## [Supplied entries]

========

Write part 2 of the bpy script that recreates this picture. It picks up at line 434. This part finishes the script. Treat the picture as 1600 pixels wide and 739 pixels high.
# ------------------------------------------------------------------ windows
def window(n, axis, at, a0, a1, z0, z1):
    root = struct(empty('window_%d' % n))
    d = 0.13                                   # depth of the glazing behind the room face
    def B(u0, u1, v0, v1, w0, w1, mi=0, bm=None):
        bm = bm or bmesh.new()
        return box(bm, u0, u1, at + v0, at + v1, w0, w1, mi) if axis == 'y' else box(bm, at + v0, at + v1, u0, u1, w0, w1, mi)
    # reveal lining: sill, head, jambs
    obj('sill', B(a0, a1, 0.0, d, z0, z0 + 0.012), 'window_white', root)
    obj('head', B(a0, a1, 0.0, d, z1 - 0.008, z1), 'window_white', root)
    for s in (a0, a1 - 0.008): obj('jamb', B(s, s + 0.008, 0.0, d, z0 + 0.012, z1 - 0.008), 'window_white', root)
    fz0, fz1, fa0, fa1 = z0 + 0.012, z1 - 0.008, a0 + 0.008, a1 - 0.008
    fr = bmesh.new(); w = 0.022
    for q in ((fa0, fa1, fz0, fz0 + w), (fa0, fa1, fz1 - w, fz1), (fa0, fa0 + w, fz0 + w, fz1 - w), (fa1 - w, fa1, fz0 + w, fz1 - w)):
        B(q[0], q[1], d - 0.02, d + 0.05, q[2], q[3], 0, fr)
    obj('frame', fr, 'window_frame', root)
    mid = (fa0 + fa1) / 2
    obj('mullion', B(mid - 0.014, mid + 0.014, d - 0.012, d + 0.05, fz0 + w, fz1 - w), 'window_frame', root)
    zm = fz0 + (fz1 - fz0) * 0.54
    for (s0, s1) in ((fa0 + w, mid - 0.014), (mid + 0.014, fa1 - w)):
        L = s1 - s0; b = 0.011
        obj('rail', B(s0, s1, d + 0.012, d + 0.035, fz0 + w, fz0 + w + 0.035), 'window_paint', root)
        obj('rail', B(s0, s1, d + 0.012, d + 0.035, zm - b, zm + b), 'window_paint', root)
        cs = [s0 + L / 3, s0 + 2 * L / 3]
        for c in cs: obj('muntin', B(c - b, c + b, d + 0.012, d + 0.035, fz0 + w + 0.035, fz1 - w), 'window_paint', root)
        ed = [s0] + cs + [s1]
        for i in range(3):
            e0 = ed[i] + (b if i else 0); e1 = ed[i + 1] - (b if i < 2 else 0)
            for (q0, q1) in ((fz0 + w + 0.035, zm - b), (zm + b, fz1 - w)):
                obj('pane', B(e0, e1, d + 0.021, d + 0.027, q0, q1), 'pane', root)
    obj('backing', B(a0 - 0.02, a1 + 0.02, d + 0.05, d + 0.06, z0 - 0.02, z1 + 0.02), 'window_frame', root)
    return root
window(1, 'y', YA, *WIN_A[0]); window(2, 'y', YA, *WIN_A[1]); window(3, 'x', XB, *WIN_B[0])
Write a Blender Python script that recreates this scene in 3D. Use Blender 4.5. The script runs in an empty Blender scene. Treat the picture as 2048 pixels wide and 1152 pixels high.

========

## [Work to do]
Every line above should be printed again exactly as it stands.

## [Solved exercise]
Write part 2 of the bpy script that recreates this picture. It picks up at line 434. This part finishes the script. Treat the picture as 1600 pixels wide and 739 pixels high.
# ------------------------------------------------------------------ windows
def window(n, axis, at, a0, a1, z0, z1):
    root = struct(empty('window_%d' % n))
    d = 0.13                                   # depth of the glazing behind the room face
    def B(u0, u1, v0, v1, w0, w1, mi=0, bm=None):
        bm = bm or bmesh.new()
        return box(bm, u0, u1, at + v0, at + v1, w0, w1, mi) if axis == 'y' else box(bm, at + v0, at + v1, u0, u1, w0, w1, mi)
    # reveal lining: sill, head, jambs
    obj('sill', B(a0, a1, 0.0, d, z0, z0 + 0.012), 'window_white', root)
    obj('head', B(a0, a1, 0.0, d, z1 - 0.008, z1), 'window_white', root)
    for s in (a0, a1 - 0.008): obj('jamb', B(s, s + 0.008, 0.0, d, z0 + 0.012, z1 - 0.008), 'window_white', root)
    fz0, fz1, fa0, fa1 = z0 + 0.012, z1 - 0.008, a0 + 0.008, a1 - 0.008
    fr = bmesh.new(); w = 0.022
    for q in ((fa0, fa1, fz0, fz0 + w), (fa0, fa1, fz1 - w, fz1), (fa0, fa0 + w, fz0 + w, fz1 - w), (fa1 - w, fa1, fz0 + w, fz1 - w)):
        B(q[0], q[1], d - 0.02, d + 0.05, q[2], q[3], 0, fr)
    obj('frame', fr, 'window_frame', root)
    mid = (fa0 + fa1) / 2
    obj('mullion', B(mid - 0.014, mid + 0.014, d - 0.012, d + 0.05, fz0 + w, fz1 - w), 'window_frame', root)
    zm = fz0 + (fz1 - fz0) * 0.54
    for (s0, s1) in ((fa0 + w, mid - 0.014), (mid + 0.014, fa1 - w)):
        L = s1 - s0; b = 0.011
        obj('rail', B(s0, s1, d + 0.012, d + 0.035, fz0 + w, fz0 + w + 0.035), 'window_paint', root)
        obj('rail', B(s0, s1, d + 0.012, d + 0.035, zm - b, zm + b), 'window_paint', root)
        cs = [s0 + L / 3, s0 + 2 * L / 3]
        for c in cs: obj('muntin', B(c - b, c + b, d + 0.012, d + 0.035, fz0 + w + 0.035, fz1 - w), 'window_paint', root)
        ed = [s0] + cs + [s1]
        for i in range(3):
            e0 = ed[i] + (b if i else 0); e1 = ed[i + 1] - (b if i < 2 else 0)
            for (q0, q1) in ((fz0 + w + 0.035, zm - b), (zm + b, fz1 - w)):
                obj('pane', B(e0, e1, d + 0.021, d + 0.027, q0, q1), 'pane', root)
    obj('backing', B(a0 - 0.02, a1 + 0.02, d + 0.05, d + 0.06, z0 - 0.02, z1 + 0.02), 'window_frame', root)
    return root
window(1, 'y', YA, *WIN_A[0]); window(2, 'y', YA, *WIN_A[1]); window(3, 'x', XB, *WIN_B[0])
Write a Blender Python script that recreates this scene in 3D. Use Blender 4.5. The script runs in an empty Blender scene. Treat the picture as 2048 pixels wide and 1152 pixels high.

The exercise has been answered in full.